Germany invaded Norway in 1940, garrisoning the country heavily. During the country’s five-year occupation, it’s estimated that one German soldier was stationed in Norway for every eight Norwegians. As the Norwegian economy collapsed, hunger and want were common.

During this time, a few thousand children were born to Norwegian women, fathered by occupying soldiers. The Nazi regime viewed these children as, essentially, German, and launched a program called “Lebensborn” (Fount of Life) to raise and indoctrinate them, often in Germany. After the liberation of Norway and the defeat of the Nazis, the children were sent back to Norway, where they, and their mothers, were ostracized.

In My Child Lebensborn, I struggled with Karin’s emotional turmoil, as she faces bullying from children, adults and even teachers. She transforms from a happy girl, brimming with curiosity, to a sullen, distrustful child. She asked difficult questions, which I negotiated through dialogue options.

It became a sort of bullying-management simulation, which offered useful tips for any parent who has to deal with their child being bullied. The main difference between My Child Lebensborn and a game set in, say, modern times, is that the apparatus of the state and the world of adults are indifferent to the problem. And so, I sought out alliances among those few adults who are sympathetic to Karin’s innocence. Most people are hostile, even Karin’s own blood relatives.

Running at about five hours, the game follows a troubling arc, in which it’s all too easy to make parenting mistakes. A tough-it-out attitude won’t work, but the game is also sensitive to its time and place, and to the trauma suffered by Norwegians during the war.

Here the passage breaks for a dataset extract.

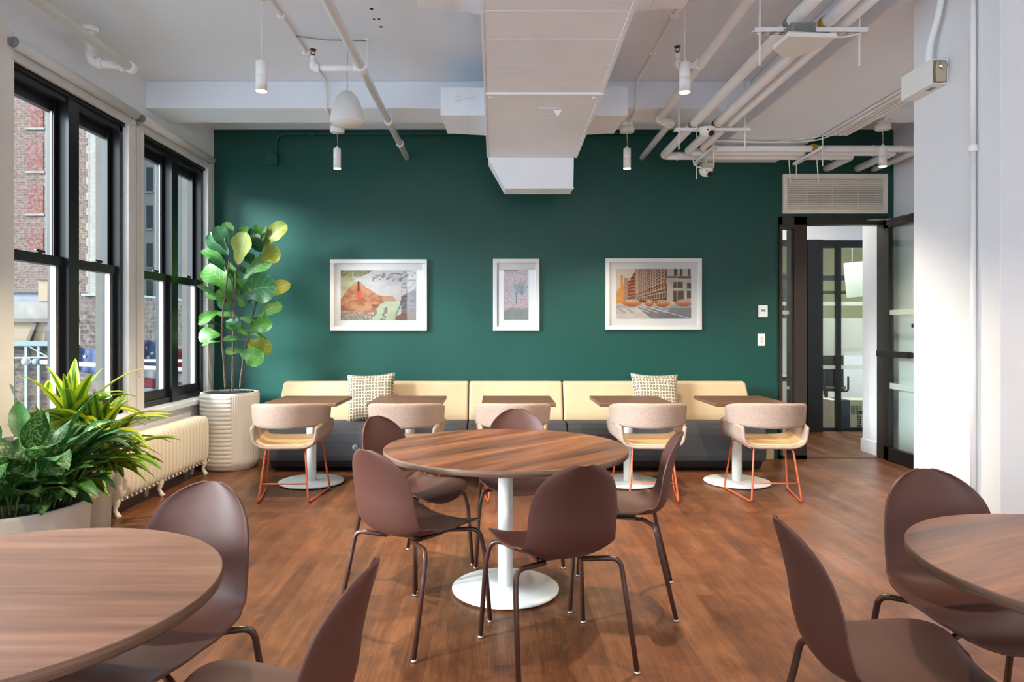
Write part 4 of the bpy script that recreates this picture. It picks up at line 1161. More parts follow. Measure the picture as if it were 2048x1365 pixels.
# ------------------------------------------------------------------ speakers
def speaker(x, y, label, rz=0):
    t = thing('pendant_speaker', label, 'speaker', (x, y, 2.86), rz, 'white bell-shaped hanging speakers')
    b = MB().lathe([(.121, 0), (.124, .004), (.122, .02), (.115, .08), (.100, .14), (.078, .19), (.050, .222), (.03, .235), (.0, .24)], n=48, caps=False).build('speaker_shell', M['speaker'], t)
    MB().lathe([(0, -.002), (.116, .0), (.119, .004)], n=48, caps=False).build('speaker_grille', M['plate'], t)
    MB().tube([(0, 0, .23), (.002, 0, ZC - 2.86)], .0025, 6).build('hanging_cable', M['galv'], t)
    MB().tube(catmull([(0, 0, .235), (.012, 0, .30), (-.008, 0, .36), (.01, 0, .44), (0, 0, ZC - 2.86)], 24), .0018, 6).build('signal_wire', M['plate'], t)
    return t
s1 = speaker(-1.09, 5.03, 'white bell-shaped speaker hanging in front of the beam on the window side')
s2 = speaker(3.29, 5.06, 'white bell-shaped speaker mostly hidden behind the column')

# ------------------------------------------------------------------ big duct
def duct_pt(px, py, z):
    Y = (z - CH) * F / (VY - py); return Vector(((px - VX) / F * Y, Y, z))
ZD = 2.85
dk = thing('air_duct', 'big white rectangular air duct running towards the green wall', 'air duct', (.3, 4, ZD))
def Dk(name, mb, mat, **kw): o = mb.build(name, mat, dk, **kw); o.location = (-.3, -4, -ZD); return o
def ductseg(mb, a, b, z0, z1, m=0):   # a=(xl,xr,y) b=(xl,xr,y)
    vs = [(a[0], a[2], z0), (a[1], a[2], z0), (b[1], b[2], z0), (b[0], b[2], z0), (a[0], a[2], z1), (a[1], a[2], z1), (b[1], b[2], z1), (b[0], b[2], z1)]
    mb.add(vs, [(0, 3, 2, 1), (4, 5, 6, 7), (0, 1, 5, 4), (1, 2, 6, 5), (2, 3, 7, 6), (3, 0, 4, 7)], m)
yj = (ZD - CH) * F / (VY - 187); ye = (ZD - CH) * F / (VY - 315)
xl = -.055; xr0 = .60; xrj = (1201 - VX) / F * yj; xre = (1150 - VX) / F * ye
mb = MB(); ductseg(mb, (xl + .02, xr0 - .02, YF + .1), (xl, xrj, yj - .004), ZD, 3.2); Dk('duct_section', mb, M['duct'], bevel=.003)
mb = MB(); ductseg(mb, (xl, xrj, yj + .004), (xl - .005, xre, ye), ZD, 3.18); Dk('duct_section', mb, M['duct'], bevel=.003)
# seams, flanges
mb = MB()
for py in (22, 80, 130, 168, 205, 238): 
    y_ = (ZD - CH) * F / (VY - py); k = (y_ - 2) / 4; mb.box(xl - .003, min(xrj, xr0 + (xrj - xr0) * max(0, (y_ - 2) / (yj - 2))) - .012, y_ - .0015, y_ + .0015, ZD - .0009, ZD + .02)
y_ = yj; mb.box(xl - .012, xrj + .02, y_ - .018, y_ + .018, ZD - .012, ZD + .012)
mb.bar((xr0 + .0, 1.5, ZD + .004), (xrj + .006, yj, ZD + .004), .022, .018); mb.bar((xrj + .006, yj, ZD + .004), (xre + .006, ye, ZD + .004), .022, .018)
mb.bar((xl - .006, 1.5, ZD + .004), (xl - .01, ye, ZD + .004), .014, .014)
for (x, y) in ((xl + .03, yj + .05), (xrj - .03, yj + .06)): mb.lathe([(.014, ZD - .014), (.016, ZD)], c=(x, y, 0), n=10)
Dk('duct_flange', mb, M['duct'])
mb = MB(); mb.box(.30, .42, yj + .28, yj + .31, ZD - .005, ZD); mb.prism([(.40, ZD), (.46, ZD), (.43, ZD - .045)], yj + .33, yj + .34, 'y'); Dk('access_tab', mb, M['duct'])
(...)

Karin is confused, frightened and lonely. Her happiness is a hard-won prize.

At times, My Child Lebensborn feels like a dreary affair, especially when the story arc dips between budget management rigamarole. But new story beats soon come along to offer more absorbing challenges.

Although its set in post-war Norway, My Child Lebensborn manages to capture the damage wrought by bullying, and how adults are often just as culpable as children. This is a game rooted in the real life experiences of people born in wartime Norway. Its developers interviewed Lebensborn adults about their childhood. But it offers some comfort and guidance to anyone who is experiencing (or has experienced) bullying, which is to say, it’s a game for everyone.